Sen. John Schneider, D-St. Louis County, has filed a joint resolution in the Senate to repeal term limits if voters approve. Elected to the Senate in 1970, Schneider is the chamber's dean -- having served longer than any current member.

"Repealing term limits, I think, is absolutely essential and the thing we have to do is begin to educate the public as to how much damage that the public will suffer as a result of term limits," Schneider said.

Schneider cites the value of experience in state legislation and says that term limits favor special interest groups and lobbyists.

"Beside the fact of just eliminating people with experience, term limits will shift power to lobbyists, there's not going to be any term limits on lobbyists, the only people who are going to know how to do this stuff are going to be the lobbyists around here," Schneider said.

Besides his fear of special interests, Schneider argues that term limits will produce a new breed of legislators that will be unresponsive to their public.

"Right now, we have half of the Senate who never will run for office again, so for four years they're in office and are not responsive to the public. One of the most important powers that (legislators) have is that they have to come back to the people and be judged on what they did," Schneider said.

The proposed legislation would retain term limits in the instances of two individuals. The Speaker of the House of Representatives and the President Pro-Tem of the Senate would only be allowed to serve four year terms in their positions.

"Those are two offices that have enormous power and we've seen in the past where persons holding that office can use the power of the office in order to keep themselves in office," Schneider said.

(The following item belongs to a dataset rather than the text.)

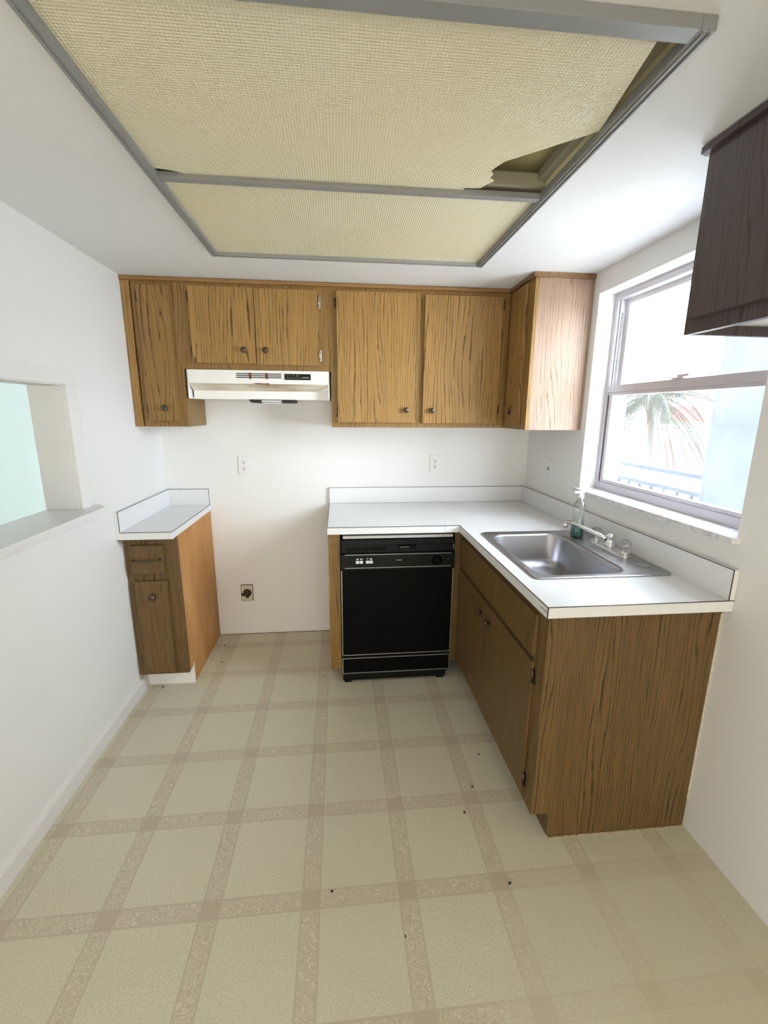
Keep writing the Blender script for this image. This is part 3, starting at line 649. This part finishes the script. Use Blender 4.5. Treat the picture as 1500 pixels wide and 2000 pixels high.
# ------------------------------------------------------------------ sink
def rrect(x0, x1, y0, y1, r, n=6):
    pts = []
    for cx, cy, a0 in ((x1-r, y1-r, 0), (x0+r, y1-r, 90), (x0+r, y0+r, 180), (x1-r, y0+r, 270)):
        for k in range(n+1):
            a = math.radians(a0 + 90*k/n); pts.append((cx+r*math.cos(a), cy+r*math.sin(a)))
    return pts
sk = thing('kitchen_sink', (2.04, -1.128, CT), 'stainless steel single-bowl drop-in sink below the window', 'sink')
b = bmesh.new(); loops = []
bx0, bx1, by0, by1 = 1.815, 2.165, -1.408, -0.858
spec = [(SX0, SX1, SY0, SY1, 0.030, CT+0.0005), (SX0, SX1, SY0, SY1, 0.030, CT+0.003), (SX0+0.006, SX1-0.006, SY0+0.006, SY1-0.006, 0.026, CT+0.006),
        (SX0+0.014, SX1-0.014, SY0+0.014, SY1-0.014, 0.022, CT+0.003), (bx0-0.010, bx1+0.010, by0-0.010, by1+0.010, 0.075, CT+0.003),
        (bx0-0.003, bx1+0.003, by0-0.003, by1+0.003, 0.072, CT+0.0015), (bx0, bx1, by0, by1, 0.070, CT-0.006), (bx0+0.008, bx1-0.008, by0+0.008, by1-0.008, 0.066, CT-0.120),
        (bx0+0.020, bx1-0.020, by0+0.020, by1-0.020, 0.056, CT-0.150), (bx0+0.045, bx1-0.045, by0+0.045, by1-0.045, 0.04, CT-0.160), (1.99-0.045, 1.99+0.045, -1.133-0.045, -1.133+0.045, 0.0449, CT-0.165)]
for s5 in spec: loops.append([b.verts.new((x, y, s5[5])) for x, y in rrect(*s5[:5])])
n = len(loops[0])
for i in range(len(loops)-1):
    for k in range(n):
        f_ = b.faces.new([loops[i][k], loops[i][(k+1) % n], loops[i+1][(k+1) % n], loops[i+1][k]]); f_.smooth = True
mb = MB(); mb.merge(b); sb = mb.build('sink_bowl', M['steel'], sk)
md = sb.modifiers.new('thickness', 'SOLIDIFY'); md.thickness = 0.0012; md.offset = -1
MB().lathe([(0.046, 0), (0.044, 0.003), (0.030, 0.001), (0.028, -0.010), (0.006, -0.010), (0.005, 0.004), (0.003, 0.006)], (1.99, -1.133, CT-0.1655), (0, 0, 1), 28).build('drain', M['chrome'], sk)
MB().lathe([(0.024, 0), (0.0235, 0.0025), (0.018, 0.0035)], (2.268, -1.335, CT+0.003), (0, 0, 1), 28).build('hole_cover', M['steel'], sk)

# ------------------------------------------------------------------ faucet
fa = thing('faucet', (2.262, -1.130, CT+0.0035), 'chrome two-handle faucet with clear acrylic knobs behind the sink bowl', 'faucet')
fz = CT+0.0036; fx, fy = 2.258, -1.130
pts = []
for k in range(13): a = math.radians(-90 + 15*k); pts.append((math.cos(a), math.sin(a)))
pl = [(fx+0.026*math.cos(math.radians(a)), fy+0.103+0.026*math.sin(math.radians(a))) for a in range(0, 181, 15)] + [(fx+0.026*math.cos(math.radians(a)), fy-0.103+0.026*math.sin(math.radians(a))) for a in range(180, 361, 15)]
MB().prism(pl, 2, fz, fz+0.007).prism([(fx+(x-fx)*0.86, fy+(y-fy)*0.965) for x, y in pl], 2, fz+0.007, fz+0.014).build('base_plate', M['chrome'], fa)
MB().lathe([(0.021, 0), (0.021, 0.012), (0.0165, 0.016), (0.0165, 0.040), (0.0185, 0.044), (0.0185, 0.052), (0.015, 0.057), (0.006, 0.059)], (fx, fy, fz+0.014), (0, 0, 1), 28).build('spout_hub', M['chrome'], fa)
hz = fz+0.045
sp = [(fx-0.012, fy+0.010, hz), (2.232, -1.095, hz+0.008), (2.205, -1.045, hz+0.020), (2.182, -0.995, hz+0.032), (2.166, -0.960, hz+0.037), (2.158, -0.942, hz+0.034), (2.154, -0.934, hz+0.026)]
spt = MB().tube(sp, [0.0105, 0.010, 0.0092, 0.0088, 0.0088, 0.0088, 0.0085], 14).build('spout', M['chrome'], fa)
MB().lathe([(0.0095, 0), (0.0115, 0.004), (0.0115, 0.020), (0.010, 0.024)], (2.154, -0.933, hz+0.004), (0, 0, 1), 20).build('aerator', M['chrome'], spt)
for s_ in (-1, 1):
    hb = MB().lathe([(0.019, 0), (0.018, 0.006), (0.011, 0.010), (0.010, 0.018)], (fx, fy+s_*0.103, fz+0.014), (0, 0, 1), 24).build('handle_base', M['chrome'], fa)
    MB().lathe([(0.015, 0), (0.021, 0.004), (0.0225, 0.012), (0.0215, 0.034), (0.017, 0.040), (0.008, 0.041)], (fx, fy+s_*0.103, fz+0.030), (0, 0, 1), 48, flute=8, fa=0.06).build('acrylic_knob', M['acrylic'], hb)

# ------------------------------------------------------------------ bottle on the sink ledge
bx, by, bz = 2.226, -0.915, CT+0.0035
bt = thing('squeeze_bottle', (bx, by, bz), 'clear upright plastic bottle with green soap in the bottom beside the faucet', 'bottle')
MB().lathe([(0.030, 0.0), (0.034, 0.004), (0.034, 0.05), (0.029, 0.078), (0.0265, 0.10), (0.029, 0.125), (0.030, 0.145), (0.024, 0.168), (0.013, 0.182), (0.012, 0.190)], (bx, by, bz), (0, 0, 1), 32, sx=0.82).build('bottle_body', M['bottle'], bt)
MB().lathe([(0.029, 0.002), (0.0325, 0.006), (0.0325, 0.05), (0.030, 0.064)], (bx, by, bz), (0, 0, 1), 32, sx=0.82).build('soap', M['soap'], bt)
MB().lathe([(0.015, 0.186), (0.015, 0.204), (0.010, 0.207), (0.006, 0.214)], (bx, by, bz), (0, 0, 1), 24, flute=16, fa=0.02).box(bx-0.034, bx+0.018, by-0.008, by+0.008, bz+0.212, bz+0.222, 0.003).build('pump_cap', M['label'], bt)

# ------------------------------------------------------------------ outlets
def duplex(px, pz, label):
    o = thing('wall_outlet', (px, 0, pz-0.056), label, 'outlet')
    B('cover_plate', M['plate'], o, px-0.034, px+0.034, -0.006, -0.0005, pz-0.056, pz+0.056, bev=0.002)
    B('darker_rim', M['alu'], o, px-0.0350, px+0.0350, -0.0012, -0.0004, pz-0.057, pz+0.057)  # thin rim a little darker than the cover plate
    for s in (-1, 1):
        zc = pz + s*0.020
        r = MB().prism([(px+0.0165*math.cos(math.radians(a)), zc+max(-0.0135, min(0.0135, 0.0165*math.sin(math.radians(a))))) for a in range(0, 360, 12)], 1, -0.0078, -0.006).build('receptacle', M['plate'], o)
        MB().box(px-0.0082, px-0.0050, -0.0083, -0.0078, zc-0.002, zc+0.008).box(px+0.0048, px+0.0078, -0.0083, -0.0078, zc-0.002, zc+0.007).lathe([(0.0033, 0), (0.0033, 0.0005)], (px, -0.0078, zc-0.007), (0, -1, 0), 12).build('slots', M['slot'], r)
    MB().lathe([(0.003, 0), (0.002, 0.0012)], (px, -0.006, pz), (0, -1, 0), 12).build('screw', M['pewter'], o)
    return o
duplex(0.488, 1.162, 'white duplex wall outlet below the range hood, left of the counter')
duplex(1.716, 1.169, 'white duplex wall outlet above the counter under the double cabinet')
ro = thing('range_outlet', (0.456, 0, 0.248), 'low stove outlet with a black round socket on the bare wall', 'outlet')
tag(B('wall_box_edge', M['rust'], ro, 0.417, 0.496, -0.004, -0.0005, 0.246, 0.361), 'brown grimy rim')
B('cover_plate', plain('dirty_ivory_plate', (0.62, 0.57, 0.46), 0.5, nscale=60, namp=0.15), ro, 0.4205, 0.4925, -0.008, -0.004, 0.250, 0.357, bev=0.002)
MB().lathe([(0.028, 0), (0.028, 0.004), (0.025, 0.006)], (0.458, -0.008, 0.303), (0, -1, 0), 30).prism([(0.445, 0.285), (0.470, 0.285), (0.466, 0.268), (0.452, 0.268)], 1, -0.013, -0.008).box(0.418, 0.44, -0.0125, -0.008, 0.284, 0.300).build('socket', M['slot'], ro)
sw = thing('switch_plate', (W, -0.336, 1.118), 'painted-over switch plate on the right wall next to the corner cabinet', 'switch')
B('cover_plate', M['wall'], sw, W-0.006, W-0.0005, -0.372, -0.300, 1.120, 1.228, bev=0.002)
MB().box(W-0.0068, W-0.006, -0.343, -0.329, 1.163, 1.187).prism([(-0.341, 1.170), (-0.341, 1.182), (-0.331, 1.182), (-0.331, 1.170)], 0, W-0.014, W-0.006).build('toggle', M['silverprint'], sw)

# ------------------------------------------------------------------ crumbs and grime on the floor
def crumb(x, y, s, a, label):
    m = MB().lathe([(0.2*s, 0), (0.45*s, 0.25*s), (0.5*s, 0.6*s), (0.25*s, 0.9*s)], (0, 0, 0), (0, 0, 1), 8, sx=0.45)
    o = m.build('crumb', M['debris'], None); o.location = (x, y, 0.0); o.rotation_euler = (0, 0, a)
    return tag(o, label, 'crumb', 'dark crumbs scattered on the vinyl floor')
for x, y, s, l in ((1.61, -1.40, .010, 'dark crumb on the vinyl floor beside the sink cabinet doors'),
                   (1.545, -1.515, .012, 'dark crumb on the vinyl floor just left of the sink cabinet corner'),
                   (1.62, -1.785, .012, 'dark crumb in front of the sink cabinet end'),
                   (1.26, -1.90, .008, 'small dark crumb on a tile near the photo centre bottom'),
                   (1.045, -1.755, .010, 'dark crumb on a patterned floor band, lowest of the left ones'),
                   (1.69, -1.23, .009, 'dark crumb close to the sink cabinet toe space'),
                   (0.33, -0.16, .012, 'dark crumb near the back wall by the orange cabinet side'),
                   (0.36, -0.36, .008, 'dark crumb beside the orange cabinet side'),
                   (0.10, -0.59, .012, 'dark crumb in front of the white toe board'),
                   (0.98, -0.56, .007, 'dark crumb left of the dishwasher')):
    crumb(x, y, s, random.uniform(0, 3), l)
# ragged brown caulk lines where vinyl meets wall / cabinet
def ragged(x0, y0, x1, y1, w, n=40):
    m = MB(); d = Vector((x1-x0, y1-y0, 0)); nn = Vector((-d.y, d.x, 0)).normalized(); L = []; R = []
    for k in range(n+1):
        p = Vector((x0, y0, 0)) + d*k/n; L.append(p + nn*0.0); R.append(p + nn*w*random.uniform(0.35, 1.0))
    for k in range(n):
        m.prism([(L[k].x, L[k].y), (L[k+1].x, L[k+1].y), (R[k+1].x, R[k+1].y), (R[k].x, R[k].y)], 2, 0.0002, 0.0025)
    return m
struct('trim_4', ragged(1.02, -0.001, 0.262, -0.001, 0.007), plain('brown_floor_caulk', (0.22, 0.13, 0.06), 0.7, nscale=90, namp=0.3))
struct('trim_5', ragged(W-0.002, PE-0.001, 1.822, PE-0.001, 0.006), plain('tan_floor_caulk', (0.42, 0.33, 0.20), 0.7, nscale=90, namp=0.3))
struct('trim_6', MB().box(W-0.006, W-0.0005, PE-0.004, PE, 0.12, CB-0.02, 0.0015), plain('cream_wall_caulk', (0.62, 0.57, 0.46), 0.6, nscale=50, namp=0.15))

# ------------------------------------------------------------------ outside the window
OUT = {'pink': plain('pink_stucco', (0.30, 0.050, 0.048), 0.8, nscale=3), 'white': plain('white_stucco', (0.85, 0.84, 0.82), 0.8, nscale=3),
       'rail': plain('pale_blue_rail_paint', (0.030, 0.038, 0.048), 0.6, spec=0.1), 'dark': plain('far_window_pane', (0.03, 0.03, 0.04), 0.6, spec=0.1),
       'frond': plain('palm_frond', (0.040, 0.050, 0.044), 0.8, spec=0.1, nscale=20, namp=0.3), 'trunk': plain('palm_trunk', (0.05, 0.04, 0.035), 0.8),
       'bluecol': plain('shaded_blue_stucco', (0.062, 0.069, 0.078), 0.8, spec=0.1, nscale=4, namp=0.12)}
bl = thing('neighbouring_building', (14.5, 12.5, -3.0), 'pink and white two-storey building across the courtyard seen through the window', 'building')
B('wall', OUT['white'], bl, 14.5, 20, 9.0, 19.0, -3.0, 3.6)
for ya, yb, z0, z1 in ((11.95, 14.6, 1.25, 1.85), (12.4, 14.4, -0.75, 0.5)):
    B('pink_wall_panel', OUT['pink'], bl, 14.44, 14.5, ya, yb, z0, z1)
B('window', OUT['dark'], bl, 14.40, 14.44, 14.2, 14.7, 1.15, 1.75)
MB().box(14.30, 14.36, 12.4, 15.2, 0.80, 0.86).build('balcony_rail', OUT['white'], bl)
B('roof', OUT['white'], bl, 14.0, 20.2, 8.8, 19.3, 3.6, 3.8)
pt = thing('palm_tree', (9.0, 7.6, -3.0), 'tall palm with drooping fronds in front of the pink building', 'tree')
MB().tube([(9.0, 7.2, -3), (9.0, 7.4, -1), (9.0, 7.8, 0.8), (9.0, 8.10, 1.9)], [0.09, 0.08, 0.07, 0.07], 12).build('trunk', OUT['trunk'], pt)
for k in range(34):
    a = 2*math.pi*k/34 + random.uniform(-0.15, 0.15); el = random.uniform(-0.5, 0.8)
    m = MB(); L = random.uniform(1.7, 2.4); pts = []
    for j in range(9):
        s = j/8; rr = L*s*math.cos(el*(1-s)); z = 1.9 + L*(math.sin(el)*s) - 1.9*s*s
        pts.append(Vector((9.0+rr*math.cos(a), 8.04+rr*math.sin(a), z)))
    m.tube(pts, [0.02]*8+[0.006], 5)
    side = Vector((-math.sin(a), math.cos(a), 0))
    for j in range(2, 40):
        s = j/40*8; i = min(7, int(s)); p = pts[i].lerp(pts[i+1], s-i)
        for sg in (-1, 1):
            tip = p + side*sg*0.30 + Vector((math.cos(a)*0.18, math.sin(a)*0.18, -0.30)); q = pts[i+1]-pts[i]; q.normalize()
            b = bmesh.new(); vs = [b.verts.new(v_) for v_ in (p-q*0.012, p+q*0.012, tip)]; b.faces.new(vs); m.merge(b)
    m.build('frond', OUT['frond'], pt)
rl = thing('balcony_railing', (3.5, -0.2, 0.0), 'pale blue metal railing along the walkway just outside the window', 'railing')
MB().box(3.47, 3.51, -2.6, 0.9, 1.075, 1.105).build('top_rail', OUT['rail'], rl)
MB().box(3.475, 3.505, -2.6, 0.9, 0.955, 0.985).box(3.475, 3.505, -2.6, 0.9, 0.02, 0.05).build('lower_rail', OUT['rail'], rl)
for k in range(26):
    y = -2.55 + k*0.135
    B('baluster', OUT['rail'], rl, 3.48, 3.50, y, y+0.018, 0.05, 0.955)
struct('wall_walkway_column', MB().box(3.25, 3.62, -1.15, -0.440, 0.0, 3.0), OUT['bluecol'])
struct('floor_walkway', MB().box(W+0.2, 3.62, -4.5, 3.0, -0.15, 0.0), OUT['white'])
struct('ground', MB().box(3.62, 40, -30, 40, -3.2, -3.0), plain('pale_concrete_ground', (0.65, 0.64, 0.60), 0.9, nscale=2))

Sen. Ed Quick, D-Liberty, holds the title of current president pro tem of the Senate and has expressed no opposition to Schneider's proposal.

"I think it's wrong to take away people's choice," Quick said, in regards to term limits. In addition, Quick said that limiting the amount of years one can serve as the speaker of the house and the president pro-tem of the Senate is fine, in his opinion.

Senate Minority Leader Steve Ehlmann, R-St. Charles, argues that the people of Missouri have already spoken on this issue.

"The people have voted on this issue and we're living with it. Legislators take themselves too seriously," Ehlmann said.

"When I'm gone someone will replace me, when John Schneider's gone someone will replace him, too," Ehlmann said.